Burnett’s point is that in every brand, there is a single factor that separates it from all other brands. And, if there isn’t, then it won’t be on the market for very long. Good advertising teams know how to bring that inherent drama to life. They are like sculptures who can bring a masterpiece out of a solid piece of stone, as if that figure was inside the stone all along. Unfortunately, many ad campaigns try to artificially manufacture this inherent drama, leaving the audience with superficial, forced feeling about a about a brand rather than what naturally should occur.

TalentZoo.com writer Kaitlin T. Gallucci has written the past few weeks on what she calls "lazy marketing" when it comes to developing creative for brands. "When brand messages can apply to almost any brand in a given industry, rather than focusing on individual differentiators or unique selling propositions, the messages become unclear, unremarkable, and unconvincing," she writes.

Gallucci highlights a significant problem with today’s marketing: a lack of differentiation. Without differentiation, products in a category blend together and lose their unique identity. A part of the problem has to do with an overabundance of products in a single category, but a larger portion of the responsibility falls on the shoulders of creative teams who are substituting "advertising tricks" for true brand development. The ads they develop are certainly creative, sometimes funny, and usually good for getting attention. Their fatal flaw is that they’re all show and no substance. So, while they may get the audience attention, they do nothing to sell the brand.

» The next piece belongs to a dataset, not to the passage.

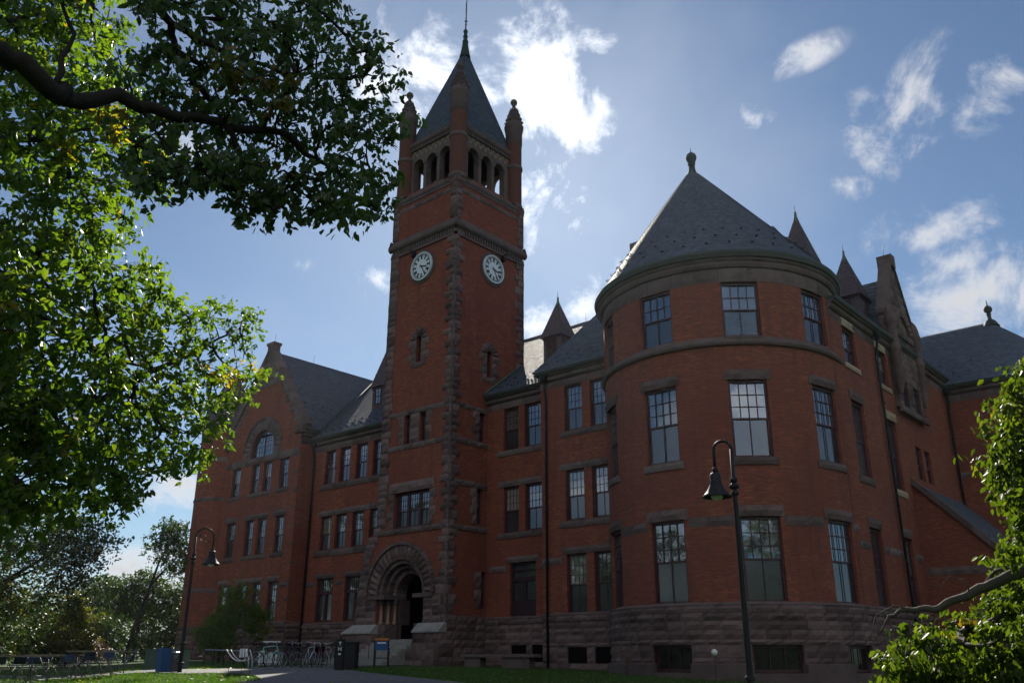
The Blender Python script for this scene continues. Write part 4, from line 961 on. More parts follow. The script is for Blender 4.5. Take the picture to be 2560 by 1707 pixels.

Attention is important, without question. And many of the techniques used to get attention are certainly with merit. The problem emerges when tricks are the sole technique used, and the "inherent drama" of the brand is completely ignored. It’s much easier to get attention than to sell a brand. But, advertising is not simply about getting the most attention. It’s about selling the most product. "Sheer visibility is important with today’s rising advertising costs; if you don’t get noticed, you don’t have anything," says Burnett. "But the art is in getting noticed naturally without screaming or without tricks…"

Many on creative teams will say today’s consumers are too difficult to reach without these tricks. And, if you want to get their attention, you have to use humor, or flashy graphics, or other advertising "tricks." This is a cop-out. Consumers are flooded with more advertisements now than they were during Leo Burnett’s time, but it is no excuse for bad advertising. It simply means working harder to find the brand differentiation — this inherent drama — and bringing it to life.